> Task instructions
Only the lines from the one containing "add_prism(bm, prof, 1500, 1560)" through the one containing "the horizon', 'hill')" are wanted. Give them again exactly, both ends included.

# # # #

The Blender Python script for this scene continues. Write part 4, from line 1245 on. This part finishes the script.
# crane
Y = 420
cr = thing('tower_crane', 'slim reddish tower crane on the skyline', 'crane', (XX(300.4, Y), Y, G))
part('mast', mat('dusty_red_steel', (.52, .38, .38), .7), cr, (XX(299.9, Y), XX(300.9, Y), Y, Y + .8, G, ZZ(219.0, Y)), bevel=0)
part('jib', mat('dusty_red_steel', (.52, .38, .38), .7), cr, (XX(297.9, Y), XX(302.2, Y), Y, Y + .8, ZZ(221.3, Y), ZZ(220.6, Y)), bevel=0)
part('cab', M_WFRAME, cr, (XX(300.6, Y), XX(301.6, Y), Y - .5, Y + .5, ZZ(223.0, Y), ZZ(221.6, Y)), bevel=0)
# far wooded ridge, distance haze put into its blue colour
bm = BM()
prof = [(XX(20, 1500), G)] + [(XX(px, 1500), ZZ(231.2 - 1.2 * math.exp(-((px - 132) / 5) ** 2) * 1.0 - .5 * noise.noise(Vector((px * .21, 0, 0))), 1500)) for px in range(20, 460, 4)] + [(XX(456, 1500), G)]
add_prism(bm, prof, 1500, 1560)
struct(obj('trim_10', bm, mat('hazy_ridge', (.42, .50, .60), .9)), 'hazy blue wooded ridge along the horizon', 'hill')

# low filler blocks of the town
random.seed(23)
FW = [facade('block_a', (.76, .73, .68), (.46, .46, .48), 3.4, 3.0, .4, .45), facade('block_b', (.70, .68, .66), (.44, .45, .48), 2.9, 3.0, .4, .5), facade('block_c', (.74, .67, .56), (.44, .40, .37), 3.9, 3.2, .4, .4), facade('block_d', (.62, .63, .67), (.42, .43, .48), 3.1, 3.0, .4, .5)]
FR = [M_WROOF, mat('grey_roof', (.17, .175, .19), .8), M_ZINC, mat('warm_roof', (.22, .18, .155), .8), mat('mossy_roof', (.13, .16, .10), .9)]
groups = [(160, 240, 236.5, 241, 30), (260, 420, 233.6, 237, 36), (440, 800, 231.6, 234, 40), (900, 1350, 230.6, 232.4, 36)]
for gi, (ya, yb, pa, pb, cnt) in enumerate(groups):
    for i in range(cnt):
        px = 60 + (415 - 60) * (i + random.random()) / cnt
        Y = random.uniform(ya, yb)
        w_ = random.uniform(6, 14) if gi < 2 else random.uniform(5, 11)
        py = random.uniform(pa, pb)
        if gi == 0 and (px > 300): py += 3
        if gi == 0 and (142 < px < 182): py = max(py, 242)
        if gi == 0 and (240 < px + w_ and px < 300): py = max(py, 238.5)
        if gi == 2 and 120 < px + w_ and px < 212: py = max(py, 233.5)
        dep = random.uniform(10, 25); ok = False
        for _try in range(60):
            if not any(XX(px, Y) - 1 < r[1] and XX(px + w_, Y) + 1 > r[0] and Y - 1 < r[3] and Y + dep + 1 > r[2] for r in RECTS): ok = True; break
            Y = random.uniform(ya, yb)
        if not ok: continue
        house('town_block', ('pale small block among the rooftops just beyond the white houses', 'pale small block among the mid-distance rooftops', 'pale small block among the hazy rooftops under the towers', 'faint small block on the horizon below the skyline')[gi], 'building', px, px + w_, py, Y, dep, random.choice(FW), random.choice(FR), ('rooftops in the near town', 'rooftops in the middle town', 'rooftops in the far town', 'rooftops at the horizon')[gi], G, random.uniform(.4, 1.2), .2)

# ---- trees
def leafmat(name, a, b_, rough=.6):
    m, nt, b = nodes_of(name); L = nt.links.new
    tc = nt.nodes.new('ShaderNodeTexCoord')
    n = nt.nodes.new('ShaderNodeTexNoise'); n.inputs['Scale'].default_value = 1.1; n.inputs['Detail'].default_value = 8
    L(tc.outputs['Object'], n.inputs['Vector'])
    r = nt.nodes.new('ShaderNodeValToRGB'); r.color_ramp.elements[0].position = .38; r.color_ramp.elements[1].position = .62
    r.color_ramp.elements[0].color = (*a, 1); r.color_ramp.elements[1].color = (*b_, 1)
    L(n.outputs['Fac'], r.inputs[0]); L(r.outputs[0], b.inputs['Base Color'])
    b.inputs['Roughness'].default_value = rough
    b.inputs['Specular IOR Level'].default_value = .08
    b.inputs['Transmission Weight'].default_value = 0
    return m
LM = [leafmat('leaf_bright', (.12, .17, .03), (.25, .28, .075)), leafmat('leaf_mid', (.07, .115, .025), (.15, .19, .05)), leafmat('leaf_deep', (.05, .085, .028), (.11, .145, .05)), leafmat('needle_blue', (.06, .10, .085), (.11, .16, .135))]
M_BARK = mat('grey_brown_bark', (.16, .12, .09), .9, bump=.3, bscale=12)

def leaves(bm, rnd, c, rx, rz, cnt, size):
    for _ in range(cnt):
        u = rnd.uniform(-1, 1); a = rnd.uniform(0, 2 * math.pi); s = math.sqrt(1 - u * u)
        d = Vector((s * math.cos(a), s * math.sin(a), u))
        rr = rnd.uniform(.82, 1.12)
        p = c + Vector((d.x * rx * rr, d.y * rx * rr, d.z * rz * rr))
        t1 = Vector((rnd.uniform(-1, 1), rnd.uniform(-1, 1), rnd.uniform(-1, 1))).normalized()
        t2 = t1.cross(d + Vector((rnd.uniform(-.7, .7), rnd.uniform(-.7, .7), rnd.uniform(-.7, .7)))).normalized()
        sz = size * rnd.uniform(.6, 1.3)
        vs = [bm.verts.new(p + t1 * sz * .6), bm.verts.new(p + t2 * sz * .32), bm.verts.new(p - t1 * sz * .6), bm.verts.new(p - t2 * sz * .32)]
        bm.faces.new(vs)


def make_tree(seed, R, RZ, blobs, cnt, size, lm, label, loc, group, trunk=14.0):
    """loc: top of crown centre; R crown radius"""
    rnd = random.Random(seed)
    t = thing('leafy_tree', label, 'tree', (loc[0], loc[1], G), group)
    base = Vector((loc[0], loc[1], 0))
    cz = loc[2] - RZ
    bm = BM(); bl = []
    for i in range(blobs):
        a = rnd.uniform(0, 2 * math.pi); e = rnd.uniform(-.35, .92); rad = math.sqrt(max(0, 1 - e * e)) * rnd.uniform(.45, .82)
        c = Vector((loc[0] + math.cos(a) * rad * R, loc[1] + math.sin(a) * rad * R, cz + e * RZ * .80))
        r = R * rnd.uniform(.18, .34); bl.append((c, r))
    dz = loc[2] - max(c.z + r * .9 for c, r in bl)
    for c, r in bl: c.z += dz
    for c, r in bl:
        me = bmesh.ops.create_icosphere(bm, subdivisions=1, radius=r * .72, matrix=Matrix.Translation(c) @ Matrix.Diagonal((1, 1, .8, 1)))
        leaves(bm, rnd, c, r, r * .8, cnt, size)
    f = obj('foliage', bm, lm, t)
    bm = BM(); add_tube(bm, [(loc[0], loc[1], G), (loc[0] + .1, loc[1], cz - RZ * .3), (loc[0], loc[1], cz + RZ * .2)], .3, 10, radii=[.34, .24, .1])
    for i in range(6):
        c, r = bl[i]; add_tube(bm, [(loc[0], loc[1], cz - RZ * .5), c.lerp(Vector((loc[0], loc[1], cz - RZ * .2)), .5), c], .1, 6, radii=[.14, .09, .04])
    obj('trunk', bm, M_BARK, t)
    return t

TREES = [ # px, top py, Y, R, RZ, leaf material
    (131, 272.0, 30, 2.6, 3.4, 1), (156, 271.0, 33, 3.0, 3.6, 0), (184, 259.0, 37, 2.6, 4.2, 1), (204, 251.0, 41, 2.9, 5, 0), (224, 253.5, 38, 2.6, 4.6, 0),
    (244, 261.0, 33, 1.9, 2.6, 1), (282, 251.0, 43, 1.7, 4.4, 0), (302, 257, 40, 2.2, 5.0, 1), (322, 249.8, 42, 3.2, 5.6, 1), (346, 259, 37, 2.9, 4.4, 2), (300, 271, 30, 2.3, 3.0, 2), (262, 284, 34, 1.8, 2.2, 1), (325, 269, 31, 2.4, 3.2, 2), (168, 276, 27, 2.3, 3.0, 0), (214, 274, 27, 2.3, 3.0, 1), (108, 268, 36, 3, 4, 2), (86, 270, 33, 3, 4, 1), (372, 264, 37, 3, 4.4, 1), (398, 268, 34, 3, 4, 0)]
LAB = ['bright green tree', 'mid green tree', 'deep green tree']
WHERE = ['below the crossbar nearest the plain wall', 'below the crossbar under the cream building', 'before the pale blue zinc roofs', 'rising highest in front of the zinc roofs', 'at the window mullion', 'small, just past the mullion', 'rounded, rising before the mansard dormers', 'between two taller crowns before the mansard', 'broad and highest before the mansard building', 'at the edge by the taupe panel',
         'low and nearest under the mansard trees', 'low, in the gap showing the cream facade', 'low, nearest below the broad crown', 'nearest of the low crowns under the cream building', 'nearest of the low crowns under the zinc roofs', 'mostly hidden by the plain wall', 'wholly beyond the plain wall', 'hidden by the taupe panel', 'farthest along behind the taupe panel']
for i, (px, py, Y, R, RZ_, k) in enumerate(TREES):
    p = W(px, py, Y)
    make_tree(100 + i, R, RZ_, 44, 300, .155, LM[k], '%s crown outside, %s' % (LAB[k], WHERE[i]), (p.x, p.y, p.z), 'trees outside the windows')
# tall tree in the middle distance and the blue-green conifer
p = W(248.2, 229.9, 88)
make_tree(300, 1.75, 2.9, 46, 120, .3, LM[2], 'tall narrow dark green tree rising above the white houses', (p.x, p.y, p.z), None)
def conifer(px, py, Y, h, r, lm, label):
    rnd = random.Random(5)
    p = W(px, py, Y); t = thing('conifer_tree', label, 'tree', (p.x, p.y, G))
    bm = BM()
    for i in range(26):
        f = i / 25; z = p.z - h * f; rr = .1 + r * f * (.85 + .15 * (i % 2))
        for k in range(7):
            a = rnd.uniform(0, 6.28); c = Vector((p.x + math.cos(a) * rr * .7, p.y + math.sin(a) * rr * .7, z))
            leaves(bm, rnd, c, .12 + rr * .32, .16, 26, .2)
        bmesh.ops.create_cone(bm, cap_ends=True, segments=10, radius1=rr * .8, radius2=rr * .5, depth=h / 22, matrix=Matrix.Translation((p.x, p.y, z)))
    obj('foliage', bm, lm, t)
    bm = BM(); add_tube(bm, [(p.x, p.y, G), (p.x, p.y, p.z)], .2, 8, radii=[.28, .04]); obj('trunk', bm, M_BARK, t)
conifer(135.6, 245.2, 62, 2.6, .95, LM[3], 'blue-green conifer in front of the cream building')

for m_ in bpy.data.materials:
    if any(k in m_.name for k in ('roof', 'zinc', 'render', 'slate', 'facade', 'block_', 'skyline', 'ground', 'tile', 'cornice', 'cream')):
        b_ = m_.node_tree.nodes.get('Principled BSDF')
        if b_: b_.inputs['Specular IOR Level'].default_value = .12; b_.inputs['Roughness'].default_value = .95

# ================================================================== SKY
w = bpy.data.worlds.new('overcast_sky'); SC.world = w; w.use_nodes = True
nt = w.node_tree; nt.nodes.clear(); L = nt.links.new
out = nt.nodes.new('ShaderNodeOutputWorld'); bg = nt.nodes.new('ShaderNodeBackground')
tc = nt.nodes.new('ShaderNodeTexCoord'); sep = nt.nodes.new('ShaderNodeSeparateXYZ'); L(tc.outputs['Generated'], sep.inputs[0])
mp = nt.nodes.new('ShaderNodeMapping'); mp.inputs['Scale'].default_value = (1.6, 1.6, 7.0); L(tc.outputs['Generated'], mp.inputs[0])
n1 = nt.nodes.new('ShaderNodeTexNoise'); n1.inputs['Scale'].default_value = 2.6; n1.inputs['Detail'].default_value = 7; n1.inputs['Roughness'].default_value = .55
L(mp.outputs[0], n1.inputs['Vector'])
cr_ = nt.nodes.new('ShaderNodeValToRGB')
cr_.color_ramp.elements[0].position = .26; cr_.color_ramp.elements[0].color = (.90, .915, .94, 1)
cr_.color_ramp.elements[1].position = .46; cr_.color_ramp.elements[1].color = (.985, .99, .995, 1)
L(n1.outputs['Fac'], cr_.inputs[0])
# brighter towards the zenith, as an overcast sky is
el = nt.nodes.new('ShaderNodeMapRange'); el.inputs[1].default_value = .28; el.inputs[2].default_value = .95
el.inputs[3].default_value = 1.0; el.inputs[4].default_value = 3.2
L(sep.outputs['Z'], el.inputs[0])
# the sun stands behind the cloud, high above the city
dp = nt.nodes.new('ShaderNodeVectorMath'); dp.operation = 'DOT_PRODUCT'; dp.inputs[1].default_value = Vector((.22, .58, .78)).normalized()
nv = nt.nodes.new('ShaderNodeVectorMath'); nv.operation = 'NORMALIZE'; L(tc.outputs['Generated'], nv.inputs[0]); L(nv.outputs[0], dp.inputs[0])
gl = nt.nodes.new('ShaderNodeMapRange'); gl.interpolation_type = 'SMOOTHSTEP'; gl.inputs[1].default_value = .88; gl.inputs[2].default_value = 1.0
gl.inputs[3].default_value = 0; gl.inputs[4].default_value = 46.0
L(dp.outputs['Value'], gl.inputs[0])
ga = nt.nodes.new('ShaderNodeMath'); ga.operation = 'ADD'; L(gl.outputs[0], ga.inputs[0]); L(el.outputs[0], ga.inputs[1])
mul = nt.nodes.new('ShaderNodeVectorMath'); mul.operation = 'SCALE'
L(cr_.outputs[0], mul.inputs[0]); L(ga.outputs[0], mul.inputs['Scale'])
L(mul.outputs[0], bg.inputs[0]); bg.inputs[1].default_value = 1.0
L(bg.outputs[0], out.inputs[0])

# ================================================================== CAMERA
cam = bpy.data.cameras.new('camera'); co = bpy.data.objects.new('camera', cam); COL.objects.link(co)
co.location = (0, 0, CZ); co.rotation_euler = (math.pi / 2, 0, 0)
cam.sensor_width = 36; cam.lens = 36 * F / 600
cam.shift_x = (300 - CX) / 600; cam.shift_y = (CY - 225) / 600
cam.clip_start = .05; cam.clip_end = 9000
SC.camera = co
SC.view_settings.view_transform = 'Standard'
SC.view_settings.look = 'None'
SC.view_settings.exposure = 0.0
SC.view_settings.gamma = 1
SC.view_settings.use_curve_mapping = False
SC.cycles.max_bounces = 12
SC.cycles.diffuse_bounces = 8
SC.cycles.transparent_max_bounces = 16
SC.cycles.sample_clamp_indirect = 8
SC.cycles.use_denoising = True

# # # #

> Solution to this problem
add_prism(bm, prof, 1500, 1560)
struct(obj('trim_10', bm, mat('hazy_ridge', (.42, .50, .60), .9)), 'hazy blue wooded ridge along the horizon', 'hill')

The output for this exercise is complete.